Notice how the payment is virtually the same putting 10% down and using the purchase money second mortgage option compared to paying monthly PMI.  Remember, the additional down is lowering the monthly principle and interest on the first mortgage making the payment lower, despite a slightly higher interest rate.  In addition, once the PMI drops off at 78% LTV, per the Homeowner’s Protection Act, the mortgage payment, putting 10% ONLY down, drops $138.75.  When the second mortgage is paid off using the first and second HELOC option, the payment drops $319.39.

This set up is designed for the homeowner that wants flexibility to control their housing expenses by paying additional towards the principle and reducing their monthly expenses rather than wait for equity to refinance down the road.  Remember, there is a cost to refinance your home loan, no matter how great the deal is.  This solution is what I consider a “Low Maintenance” mortgage loan.


The rates and costs described are meant to illustrate the differences and savings in payments even if an interest rate was higher for the First and Second Mortgage option.  It does not represent the current market rates and will vary based on the borrower’s qualifying factors.  This blog post was published after it’s original disclosure date.

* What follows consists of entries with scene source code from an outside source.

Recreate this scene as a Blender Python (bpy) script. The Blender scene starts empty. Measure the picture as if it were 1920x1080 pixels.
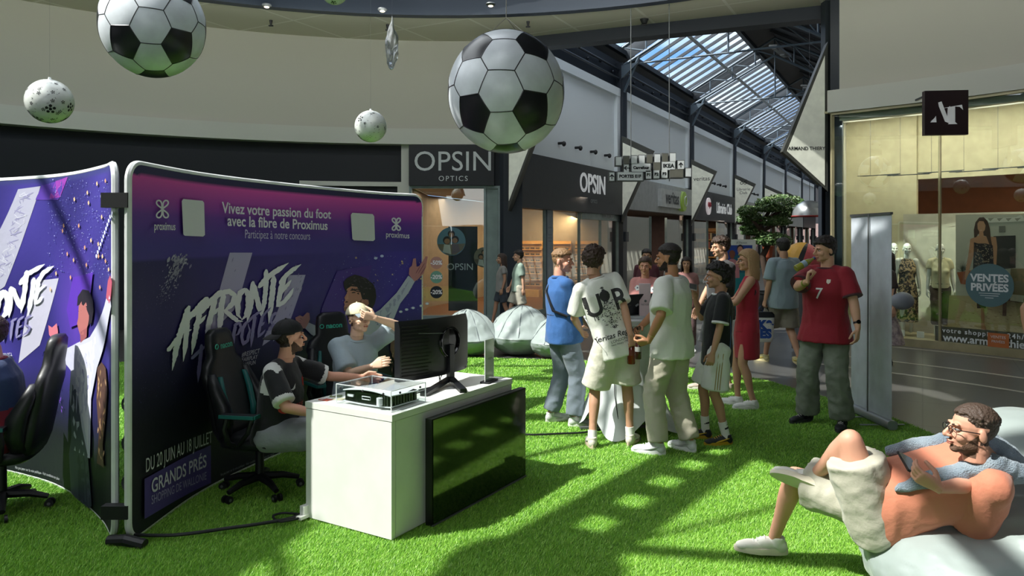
import bpy, bmesh, math, random
import numpy as np
from mathutils import Vector, Matrix, noise, Euler
from mathutils.bvhtree import BVHTree
from mathutils.geometry import tessellate_polygon
PI = math.pi
SC = bpy.context.scene
COL = SC.collection
# ------------------------------------------------------------------ camera, world, sun, exposure
FOC, EYE, HOR = 1396.0, 1.85, 447.0          # focal length in px of the 1920 frame, eye height, horizon row
cam_d = bpy.data.cameras.new('camera'); cam = bpy.data.objects.new('camera', cam_d); COL.objects.link(cam)
cam.location = (0, 0, EYE); cam.rotation_euler = (PI/2, 0, 0)
cam_d.sensor_width = 36; cam_d.lens = 36*FOC/1920; cam_d.shift_y = (HOR-540)/1920; cam_d.clip_start = .05; cam_d.clip_end = 300
SC.camera = cam
w = bpy.data.worlds.new('sky'); SC.world = w; w.use_nodes = True
nt = w.node_tree; nt.nodes.clear()
out = nt.nodes.new('ShaderNodeOutputWorld'); bg = nt.nodes.new('ShaderNodeBackground'); nt.links.new(bg.outputs[0], out.inputs[0])
tc = nt.nodes.new('ShaderNodeTexCoord'); nz = nt.nodes.new('ShaderNodeTexNoise'); nz.inputs['Scale'].default_value = 5; nz.inputs['Detail'].default_value = 7
mp = nt.nodes.new('ShaderNodeMapping'); mp.inputs['Scale'].default_value = (1, 1, 2.5)
nt.links.new(tc.outputs['Generated'], mp.inputs[0]); nt.links.new(mp.outputs[0], nz.inputs['Vector'])
cr = nt.nodes.new('ShaderNodeValToRGB'); cr.color_ramp.elements[0].position = .44; cr.color_ramp.elements[0].color = (.17, .37, .75, 1)
cr.color_ramp.elements[1].position = .62; cr.color_ramp.elements[1].color = (.75, .85, .95, 1)
nt.links.new(nz.outputs[0], cr.inputs[0]); nt.links.new(cr.outputs[0], bg.inputs[0])
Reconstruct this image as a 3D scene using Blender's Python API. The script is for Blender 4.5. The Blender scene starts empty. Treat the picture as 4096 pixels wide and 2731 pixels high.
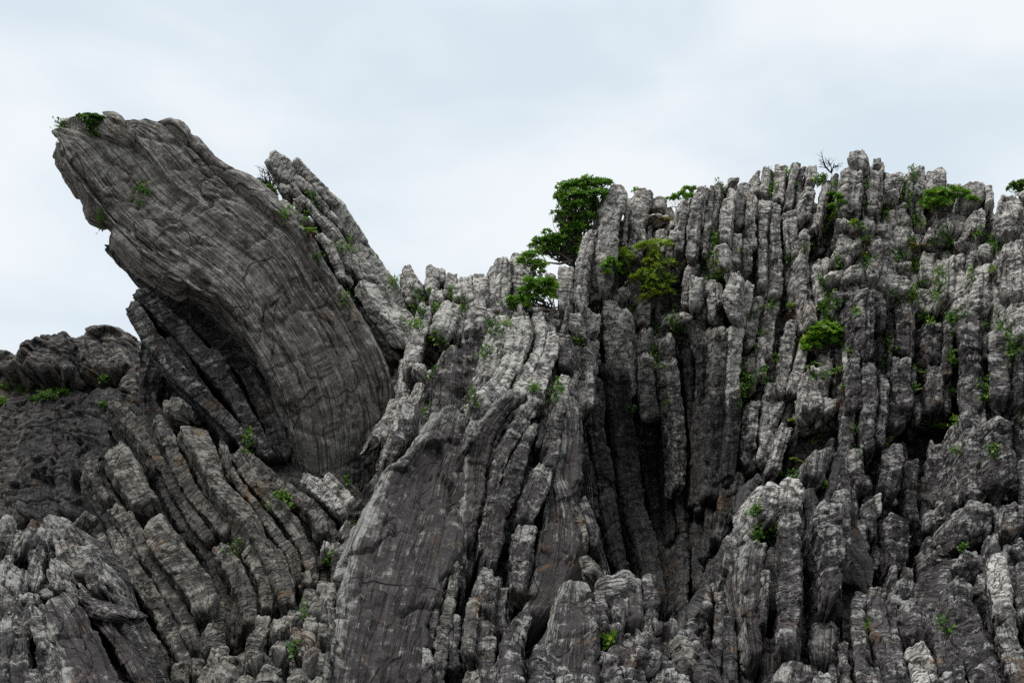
import bpy, math, random
import numpy as np
from mathutils import Vector

# ------------------------------------------------------------------ camera, sky, sun, exposure
SC = bpy.context.scene
COL = SC.collection
W0, H0, LENS = 4096.0, 2731.0, 35.0
FPX = W0 * LENS / 36.0
PITCH = math.radians(12.0)
CAMZ = 1.6
cam_d = bpy.data.cameras.new('camera')
cam_d.lens = LENS; cam_d.sensor_width = 36.0; cam_d.clip_end = 5000
cam = bpy.data.objects.new('camera', cam_d); COL.objects.link(cam)
cam.location = (0, 0, CAMZ); cam.rotation_euler = (math.pi/2 + PITCH, 0, 0)
SC.camera = cam

SUN_EL, SUN_AZ = math.radians(70), math.radians(-110)     # azimuth from +Y towards +X, above and left of the camera, veiled by cloud
wd = bpy.data.worlds.new('World'); SC.world = wd; wd.use_nodes = True
nt = wd.node_tree; nt.nodes.clear()
def N_(t, **k):
    n = nt.nodes.new(t)
    for a, b in k.items(): setattr(n, a, b)
    return n
out = N_('ShaderNodeOutputWorld'); bg = N_('ShaderNodeBackground')
sky = N_('ShaderNodeTexSky'); sky.sky_type = 'NISHITA'; sky.sun_disc = False
sky.sun_elevation = SUN_EL; sky.sun_rotation = SUN_AZ; sky.dust_density = 2.0
tc = N_('ShaderNodeTexCoord'); mp = N_('ShaderNodeMapping')
mp.inputs['Scale'].default_value = (1.0, 1.0, 1.9)
mp.inputs['Rotation'].default_value = (0.0, 0.5, 0.35)
nz = N_('ShaderNodeTexNoise'); nz.inputs['Scale'].default_value = 3.1; nz.inputs['Detail'].default_value = 5; nz.inputs['Roughness'].default_value = 0.45
nz.inputs['Distortion'].default_value = 0.25
rp = N_('ShaderNodeValToRGB')
rp.color_ramp.interpolation = 'EASE'
rp.color_ramp.elements[0].position = 0.38; rp.color_ramp.elements[0].color = (7.1, 8.1, 8.9, 1)
rp.color_ramp.elements[1].position = 0.66; rp.color_ramp.elements[1].color = (9.1, 9.5, 9.85, 1)
mx = N_('ShaderNodeMixRGB'); mx.inputs['Fac'].default_value = 0.93
L = nt.links.new
L(tc.outputs['Generated'], mp.inputs['Vector']); L(mp.outputs['Vector'], nz.inputs['Vector'])
L(nz.outputs['Fac'], rp.inputs['Fac']); L(sky.outputs['Color'], mx.inputs['Color1']); L(rp.outputs['Color'], mx.inputs['Color2'])
# an overcast sky is brightest overhead
sx = N_('ShaderNodeSeparateXYZ'); L(tc.outputs['Generated'], sx.inputs[0])
zr = N_('ShaderNodeMapRange'); zr.inputs['From Min'].default_value = 0.5; zr.inputs['From Max'].default_value = 1.0
zr.inputs['To Min'].default_value = 1.0; zr.inputs['To Max'].default_value = 2.2; L(sx.outputs['Z'], zr.inputs['Value'])
yr = N_('ShaderNodeMapRange'); yr.inputs['From Min'].default_value = -0.8; yr.inputs['From Max'].default_value = 0.3
yr.inputs['To Min'].default_value = 0.42; yr.inputs['To Max'].default_value = 1.0; L(sx.outputs['Y'], yr.inputs['Value'])
mm = N_('ShaderNodeMath', operation='MULTIPLY'); L(zr.outputs[0], mm.inputs[0]); L(yr.outputs[0], mm.inputs[1])
mv = N_('ShaderNodeVectorMath', operation='SCALE'); L(mx.outputs['Color'], mv.inputs[0]); L(mm.outputs[0], mv.inputs['Scale'])
L(mv.outputs[0], bg.inputs['Color']); bg.inputs['Strength'].default_value = 0.103
L(bg.outputs['Background'], out.inputs['Surface'])
sd = bpy.data.lights.new('sun', 'SUN'); sd.energy = 2.4; sd.angle = math.radians(30); sd.color = (1.0, 0.97, 0.93)
sun = bpy.data.objects.new('sun', sd); COL.objects.link(sun)
sdir = Vector((math.sin(SUN_AZ)*math.cos(SUN_EL), math.cos(SUN_AZ)*math.cos(SUN_EL), math.sin(SUN_EL)))
sun.rotation_euler = sdir.to_track_quat('Z', 'Y').to_euler(); sun.location = (0, 0, 30)
vs = SC.view_settings; vs.view_transform = 'Standard'; vs.look = 'None'; vs.exposure = 0.0; vs.gamma = 1.0
SC.cycles.max_bounces = 5; SC.cycles.diffuse_bounces = 2; SC.cycles.glossy_bounces = 2; SC.cycles.transmission_bounces = 3
SC.cycles.use_denoising = False

cp, sp_ = math.cos(PITCH), math.sin(PITCH)
def W3(x, y, Y):
    """A point of the place seen in direction (x, y), standing Y metres out."""
    x = np.asarray(x, float); y = np.asarray(y, float); Y = np.asarray(Y, float)
    u = (x - W0/2)/FPX; v = (H0/2 - y)/FPX
    dy = cp - v*sp_; dz = sp_ + v*cp
    k = Y/dy
    return np.stack([u*k, np.broadcast_to(Y, u.shape)*1.0, CAMZ + dz*k], -1)

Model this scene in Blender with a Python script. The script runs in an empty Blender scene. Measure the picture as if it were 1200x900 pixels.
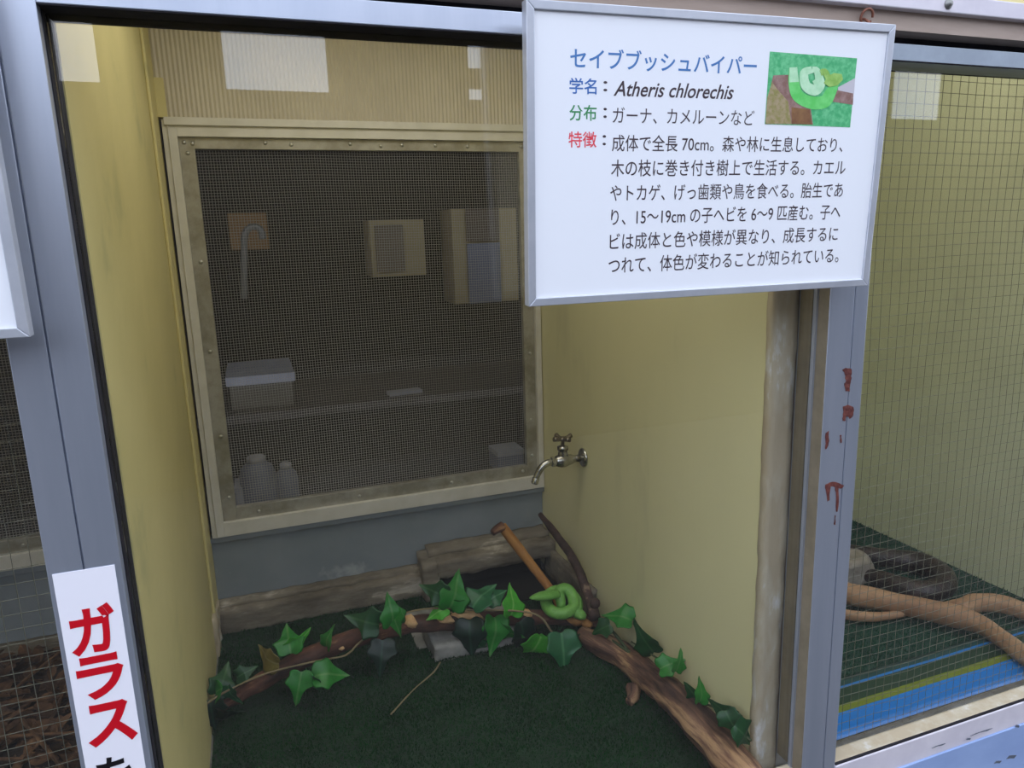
import bpy, math, random
from mathutils import Vector, Matrix, noise
random.seed(11)
C = bpy.context.scene.collection
S = bpy.context.scene

# ---------------------------------------------------------------- camera, sky, exposure
F_PX, PITCH, YAW, ROLL = 844.68, 0.2066, 0.3426, -0.0303
CAM = Vector((0.1516, -0.7852, 0.0925))
_cy, _sy = math.cos(YAW), math.sin(YAW)
FWD = Vector((_sy * math.cos(PITCH), _cy * math.cos(PITCH), -math.sin(PITCH)))
_r0 = Vector((_cy, -_sy, 0)); _u0 = _r0.cross(FWD)
RIGHT = _r0 * math.cos(ROLL) + _u0 * math.sin(ROLL)
UP = -_r0 * math.sin(ROLL) + _u0 * math.cos(ROLL)
cam_data = bpy.data.cameras.new('camera'); cam = bpy.data.objects.new('camera', cam_data); C.objects.link(cam)
cam_data.sensor_fit = 'HORIZONTAL'; cam_data.sensor_width = 36.0; cam_data.lens = F_PX / 1200 * 36
cam_data.clip_start = 0.02
M = Matrix((RIGHT, UP, -FWD)).transposed().to_4x4(); M.translation = CAM
cam.matrix_world = M
S.camera = cam

SKY = 2.9
w = bpy.data.worlds.new('overcast_sky'); S.world = w; w.use_nodes = True
nt = w.node_tree; bg = nt.nodes['Background']
wtc = nt.nodes.new('ShaderNodeTexCoord'); wn = nt.nodes.new('ShaderNodeTexNoise'); wr = nt.nodes.new('ShaderNodeValToRGB')
wn.inputs['Scale'].default_value = 9; wn.inputs['Detail'].default_value = 5
nt.links.new(wtc.outputs['Generated'], wn.inputs['Vector']); nt.links.new(wn.outputs['Fac'], wr.inputs['Fac'])
wr.color_ramp.elements[0].position = .35; wr.color_ramp.elements[0].color = (.66, .78, 1.0, 1)
wr.color_ramp.elements[1].position = .65; wr.color_ramp.elements[1].color = (.95, .98, 1.08, 1)
nt.links.new(wr.outputs['Color'], bg.inputs['Color']); bg.inputs['Strength'].default_value = SKY

S.view_settings.view_transform = 'Standard'
try: S.view_settings.look = 'None'
except Exception: pass
S.view_settings.exposure = 0.0; S.view_settings.gamma = 1.0; S.view_settings.use_curve_mapping = False
FILL_W = 3.7          # unseen light added under each cage roof to brighten the interior
for lx, lw in ((.43, 1.0), (1.40, .78), (-.53, .55)):
    ld = bpy.data.lights.new('added_cage_light', 'AREA'); ld.shape = 'RECTANGLE'; ld.size = .75; ld.size_y = .5; ld.energy = FILL_W * lw; ld.color = (1, .97, .90)
    lo = bpy.data.objects.new('added_cage_light', ld); C.objects.link(lo); lo.location = (lx, .40, .612)

def ray(px, py): return FWD + RIGHT * ((px - 600) / F_PX) - UP * ((py - 450) / F_PX)
def on_y(px, py, Y): d = ray(px, py); return CAM + d * ((Y - CAM.y) / d.y)
def on_x(px, py, X): d = ray(px, py); return CAM + d * ((X - CAM.x) / d.x)
def on_z(px, py, Z): d = ray(px, py); return CAM + d * ((Z - CAM.z) / d.z)

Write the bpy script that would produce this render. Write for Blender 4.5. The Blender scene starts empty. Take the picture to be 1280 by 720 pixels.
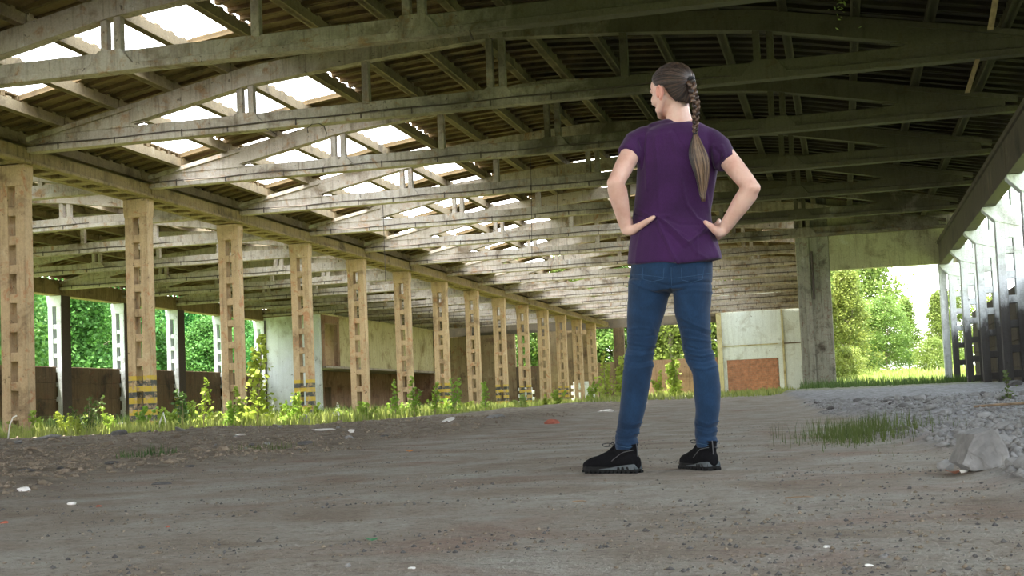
import bpy, bmesh, math, random
import numpy as np
from mathutils import Vector, Matrix, noise as mnoise

random.seed(7)
rng = np.random.default_rng(7)
scene = bpy.context.scene
COL = scene.collection

# ------------------------------------------------------------------ camera
CH = 0.285                                   # lens height above the floor
F, CY, YAW, PITCH, ROLL = 1658.8, 397.6, 0.242187, 0.067022, -0.043209
cd = bpy.data.cameras.new('camera'); cam = bpy.data.objects.new('camera', cd); COL.objects.link(cam)
cd.sensor_width = 36.0; cd.sensor_fit = 'HORIZONTAL'
cd.lens = F/1280*36; cd.shift_y = (CY-360)/1280
cd.clip_start = 0.05; cd.clip_end = 2000
_f = Vector((-math.sin(YAW)*math.cos(PITCH), math.cos(YAW)*math.cos(PITCH), math.sin(PITCH)))
_r = Vector((math.cos(YAW), math.sin(YAW), 0)); _u = _r.cross(_f)
_r2 = math.cos(ROLL)*_r+math.sin(ROLL)*_u; _u2 = -math.sin(ROLL)*_r+math.cos(ROLL)*_u
M = Matrix(((_r2.x,_u2.x,-_f.x,0),(_r2.y,_u2.y,-_f.y,0),(_r2.z,_u2.z,-_f.z,CH),(0,0,0,1)))
cam.matrix_world = M
scene.camera = cam

# ------------------------------------------------------------------ world, sun, exposure
SKY = 9.0
SUN = 32.0
scene.view_settings.view_transform = 'Standard'
scene.view_settings.look = 'None'
scene.view_settings.exposure = 0.0
scene.view_settings.gamma = 1.0
scene.view_settings.use_curve_mapping = False
w = bpy.data.worlds.new('sky'); scene.world = w; w.use_nodes = True
nt = w.node_tree; nt.nodes.clear()
wo = nt.nodes.new('ShaderNodeOutputWorld'); bg = nt.nodes.new('ShaderNodeBackground')
tc = nt.nodes.new('ShaderNodeTexCoord'); sp = nt.nodes.new('ShaderNodeSeparateXYZ')
rp = nt.nodes.new('ShaderNodeValToRGB'); nz = nt.nodes.new('ShaderNodeTexNoise')
mx = nt.nodes.new('ShaderNodeMixRGB')
rp.color_ramp.elements[0].position = 0.0; rp.color_ramp.elements[0].color = (0.95,0.97,1.0,1)
rp.color_ramp.elements[1].position = 0.8; rp.color_ramp.elements[1].color = (0.50,0.74,1.0,1)
nz.inputs['Scale'].default_value = 3.0; nz.inputs['Detail'].default_value = 5
mx.inputs[2].default_value = (1.0,0.98,0.95,1)
nt.links.new(tc.outputs['Generated'], sp.inputs[0]); nt.links.new(sp.outputs['Z'], rp.inputs[0])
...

*Interest rates and annual percentage rates (APRs) are based on current market rates 06/12/2018, are for informational purposes only, are subject to change without notice and may be subject to pricing add-ons related to property type, loan amount, loan-to-value, credit score and other variables—call for details. Rate data is for illustrative purposes only.  Subject to underwriting approval. Application required: not all applicants will be approved. This is not a credit decision or a commitment to lend. Additional loan programs may be available.
First Scenario with Second Mortgage Principal and interest monthly payment estimates (30 fixed): 359 payments of $2,208.81, and 1 payment of $2,212.86 Second mortgage Principle and interest payment estimates (10-year interest only, 20 year fixed, 30 year amortization) 359 payments of $276.10 and 1 payment of $277.94. 
Second Scenario 10% down only Principal and interest monthly payment estimates (30 fixed): 359 payments of $2415.70, and 1 payment of $2,413.59.
Payment estimates do include amounts for taxes or insurance and assumes mortgage insurance is required for the loan (10% down ONLY scenario), your actual payment obligation could be greater. If an escrow account is required or requested to cover any of these items, the monthly payment amount will increase. APR reflects the effective cost of your loan on a yearly basis, taking into account such items as interest, most closing costs, discount points (also referred to as “points”) and loan-origination fees. One point is 1% of the mortgage amount (e.g., $1,000 on a $100,000 loan). Your monthly payment is not based on APR, but instead on the interest rate on your Note.
These rates also assume the following: 1) Property type/use: Single family residence/owner occupied; 2) Loan-to-value (LTV): 90%, or as user selected. LTV = ratio of loan amount divided by the purchase price; 3) Down payment: 10%; 4) Rate lock period 30 days; 5) Base Loan amount: $400,000 & $450,000; 6) Discount point (s): 0 ; 7) Lien position: First lien; Property location: Arizona; Loan term: 30 year fixed product Conventional.